• **Required work**: Which lines run from the first one up to and including the one with "mb = MB(); GSIDE.box(mb, 28.4, 33.6, 0, .75, .01, .06);"? Print exactly those.

• **Supplied data**:
::::

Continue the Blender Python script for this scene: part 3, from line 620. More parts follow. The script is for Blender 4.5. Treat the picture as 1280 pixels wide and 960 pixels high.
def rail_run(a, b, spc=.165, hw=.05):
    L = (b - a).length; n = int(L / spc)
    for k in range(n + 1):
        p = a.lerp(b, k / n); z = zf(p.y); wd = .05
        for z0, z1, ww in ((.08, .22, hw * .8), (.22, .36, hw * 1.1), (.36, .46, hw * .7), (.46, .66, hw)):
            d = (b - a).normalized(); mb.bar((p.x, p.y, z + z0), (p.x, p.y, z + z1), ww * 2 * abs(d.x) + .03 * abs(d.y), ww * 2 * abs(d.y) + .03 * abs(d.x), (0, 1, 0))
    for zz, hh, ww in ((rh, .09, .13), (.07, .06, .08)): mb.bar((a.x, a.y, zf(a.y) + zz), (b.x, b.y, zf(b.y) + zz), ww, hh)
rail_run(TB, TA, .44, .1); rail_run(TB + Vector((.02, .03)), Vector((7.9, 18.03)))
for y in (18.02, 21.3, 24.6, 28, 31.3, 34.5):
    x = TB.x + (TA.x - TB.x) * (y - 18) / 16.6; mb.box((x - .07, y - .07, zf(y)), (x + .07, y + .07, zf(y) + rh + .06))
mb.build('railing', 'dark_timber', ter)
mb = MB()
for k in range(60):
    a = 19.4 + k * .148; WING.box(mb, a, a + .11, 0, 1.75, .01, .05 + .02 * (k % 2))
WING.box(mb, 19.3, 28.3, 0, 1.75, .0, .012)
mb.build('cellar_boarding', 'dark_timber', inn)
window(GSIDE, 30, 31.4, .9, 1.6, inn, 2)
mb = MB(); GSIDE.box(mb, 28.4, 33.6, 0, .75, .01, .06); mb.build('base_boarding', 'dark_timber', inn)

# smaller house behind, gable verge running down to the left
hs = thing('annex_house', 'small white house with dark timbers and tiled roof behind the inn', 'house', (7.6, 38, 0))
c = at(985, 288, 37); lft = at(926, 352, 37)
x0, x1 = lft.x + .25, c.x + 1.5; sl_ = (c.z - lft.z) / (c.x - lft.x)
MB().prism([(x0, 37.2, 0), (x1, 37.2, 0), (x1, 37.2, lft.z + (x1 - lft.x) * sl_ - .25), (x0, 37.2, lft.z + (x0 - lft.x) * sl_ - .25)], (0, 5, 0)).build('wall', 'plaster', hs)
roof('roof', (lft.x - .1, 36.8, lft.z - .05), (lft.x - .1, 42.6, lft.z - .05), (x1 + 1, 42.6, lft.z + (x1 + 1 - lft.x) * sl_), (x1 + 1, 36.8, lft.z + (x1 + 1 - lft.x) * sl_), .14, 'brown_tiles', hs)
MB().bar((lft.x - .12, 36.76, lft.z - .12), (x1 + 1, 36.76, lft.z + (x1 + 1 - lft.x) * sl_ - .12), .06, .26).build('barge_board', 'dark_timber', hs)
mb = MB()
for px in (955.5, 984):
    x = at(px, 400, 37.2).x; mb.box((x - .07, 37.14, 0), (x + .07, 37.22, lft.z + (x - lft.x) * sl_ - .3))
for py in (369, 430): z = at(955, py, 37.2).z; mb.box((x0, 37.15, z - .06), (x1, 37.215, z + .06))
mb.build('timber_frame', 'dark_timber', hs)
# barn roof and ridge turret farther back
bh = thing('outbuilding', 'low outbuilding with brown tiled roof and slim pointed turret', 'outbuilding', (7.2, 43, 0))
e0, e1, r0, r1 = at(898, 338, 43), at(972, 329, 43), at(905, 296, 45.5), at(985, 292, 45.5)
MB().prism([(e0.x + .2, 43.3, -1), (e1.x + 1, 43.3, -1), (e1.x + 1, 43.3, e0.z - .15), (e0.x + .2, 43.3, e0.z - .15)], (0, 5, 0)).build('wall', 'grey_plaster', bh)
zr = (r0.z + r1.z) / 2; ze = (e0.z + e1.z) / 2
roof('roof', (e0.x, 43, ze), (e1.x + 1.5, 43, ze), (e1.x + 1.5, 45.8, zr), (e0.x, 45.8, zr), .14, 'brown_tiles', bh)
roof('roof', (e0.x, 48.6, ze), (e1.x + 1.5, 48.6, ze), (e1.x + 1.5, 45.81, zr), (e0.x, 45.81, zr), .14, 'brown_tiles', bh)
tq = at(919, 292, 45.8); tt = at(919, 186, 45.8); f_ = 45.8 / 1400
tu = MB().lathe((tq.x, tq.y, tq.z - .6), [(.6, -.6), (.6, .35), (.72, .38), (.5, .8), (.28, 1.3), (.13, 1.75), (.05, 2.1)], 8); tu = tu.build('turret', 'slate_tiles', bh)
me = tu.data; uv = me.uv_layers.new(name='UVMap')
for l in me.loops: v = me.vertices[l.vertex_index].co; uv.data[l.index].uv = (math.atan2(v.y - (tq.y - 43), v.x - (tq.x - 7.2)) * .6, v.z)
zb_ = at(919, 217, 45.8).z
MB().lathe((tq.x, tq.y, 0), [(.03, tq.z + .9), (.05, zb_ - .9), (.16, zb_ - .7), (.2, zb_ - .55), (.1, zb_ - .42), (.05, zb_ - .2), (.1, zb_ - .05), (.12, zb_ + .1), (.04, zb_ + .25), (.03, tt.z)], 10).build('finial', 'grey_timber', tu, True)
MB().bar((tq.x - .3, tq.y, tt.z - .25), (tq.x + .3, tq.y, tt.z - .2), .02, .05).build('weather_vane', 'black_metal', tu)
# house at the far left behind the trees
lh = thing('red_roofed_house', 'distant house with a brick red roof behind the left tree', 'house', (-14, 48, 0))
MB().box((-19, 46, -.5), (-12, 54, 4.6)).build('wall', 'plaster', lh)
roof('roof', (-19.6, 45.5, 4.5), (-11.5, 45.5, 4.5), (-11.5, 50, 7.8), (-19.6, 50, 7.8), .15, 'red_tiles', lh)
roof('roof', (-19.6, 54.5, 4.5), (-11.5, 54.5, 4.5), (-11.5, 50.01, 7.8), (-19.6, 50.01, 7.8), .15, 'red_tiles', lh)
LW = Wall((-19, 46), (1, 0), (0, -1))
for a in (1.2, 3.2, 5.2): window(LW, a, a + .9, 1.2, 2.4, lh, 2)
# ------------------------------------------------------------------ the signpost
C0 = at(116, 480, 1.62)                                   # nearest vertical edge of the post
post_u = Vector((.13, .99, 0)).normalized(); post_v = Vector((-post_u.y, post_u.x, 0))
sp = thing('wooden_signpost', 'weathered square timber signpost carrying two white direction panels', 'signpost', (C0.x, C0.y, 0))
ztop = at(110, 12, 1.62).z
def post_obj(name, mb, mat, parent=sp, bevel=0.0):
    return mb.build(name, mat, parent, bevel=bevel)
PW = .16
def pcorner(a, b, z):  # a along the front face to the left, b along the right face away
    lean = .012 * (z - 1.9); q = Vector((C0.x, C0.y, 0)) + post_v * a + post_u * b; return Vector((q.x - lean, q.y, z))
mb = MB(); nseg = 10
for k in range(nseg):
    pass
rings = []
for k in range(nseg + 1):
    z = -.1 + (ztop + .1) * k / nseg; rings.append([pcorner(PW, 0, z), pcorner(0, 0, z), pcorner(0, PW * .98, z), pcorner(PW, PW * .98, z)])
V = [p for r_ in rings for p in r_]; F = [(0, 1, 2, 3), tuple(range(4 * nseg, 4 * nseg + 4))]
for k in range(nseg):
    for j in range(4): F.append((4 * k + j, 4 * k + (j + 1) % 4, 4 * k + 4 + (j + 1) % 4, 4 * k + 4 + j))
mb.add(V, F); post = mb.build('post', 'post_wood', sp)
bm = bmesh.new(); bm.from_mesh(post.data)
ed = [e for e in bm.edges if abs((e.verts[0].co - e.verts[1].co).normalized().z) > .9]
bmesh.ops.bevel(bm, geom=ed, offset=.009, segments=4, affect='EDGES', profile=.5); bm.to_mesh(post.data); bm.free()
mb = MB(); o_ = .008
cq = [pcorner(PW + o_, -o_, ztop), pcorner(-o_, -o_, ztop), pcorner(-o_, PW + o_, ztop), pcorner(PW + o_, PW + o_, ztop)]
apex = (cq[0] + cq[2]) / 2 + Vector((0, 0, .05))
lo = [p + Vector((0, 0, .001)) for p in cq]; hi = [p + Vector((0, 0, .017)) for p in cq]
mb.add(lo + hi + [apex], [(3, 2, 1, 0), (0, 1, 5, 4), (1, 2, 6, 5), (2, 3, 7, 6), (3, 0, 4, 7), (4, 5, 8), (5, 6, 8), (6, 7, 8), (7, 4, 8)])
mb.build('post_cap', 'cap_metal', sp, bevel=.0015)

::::

• **Output below**:
Continue the Blender Python script for this scene: part 3, from line 620. More parts follow. The script is for Blender 4.5. Treat the picture as 1280 pixels wide and 960 pixels high.
def rail_run(a, b, spc=.165, hw=.05):
    L = (b - a).length; n = int(L / spc)
    for k in range(n + 1):
        p = a.lerp(b, k / n); z = zf(p.y); wd = .05
        for z0, z1, ww in ((.08, .22, hw * .8), (.22, .36, hw * 1.1), (.36, .46, hw * .7), (.46, .66, hw)):
            d = (b - a).normalized(); mb.bar((p.x, p.y, z + z0), (p.x, p.y, z + z1), ww * 2 * abs(d.x) + .03 * abs(d.y), ww * 2 * abs(d.y) + .03 * abs(d.x), (0, 1, 0))
    for zz, hh, ww in ((rh, .09, .13), (.07, .06, .08)): mb.bar((a.x, a.y, zf(a.y) + zz), (b.x, b.y, zf(b.y) + zz), ww, hh)
rail_run(TB, TA, .44, .1); rail_run(TB + Vector((.02, .03)), Vector((7.9, 18.03)))
for y in (18.02, 21.3, 24.6, 28, 31.3, 34.5):
    x = TB.x + (TA.x - TB.x) * (y - 18) / 16.6; mb.box((x - .07, y - .07, zf(y)), (x + .07, y + .07, zf(y) + rh + .06))
mb.build('railing', 'dark_timber', ter)
mb = MB()
for k in range(60):
    a = 19.4 + k * .148; WING.box(mb, a, a + .11, 0, 1.75, .01, .05 + .02 * (k % 2))
WING.box(mb, 19.3, 28.3, 0, 1.75, .0, .012)
mb.build('cellar_boarding', 'dark_timber', inn)
window(GSIDE, 30, 31.4, .9, 1.6, inn, 2)
mb = MB(); GSIDE.box(mb, 28.4, 33.6, 0, .75, .01, .06); mb.build('base_boarding', 'dark_timber', inn)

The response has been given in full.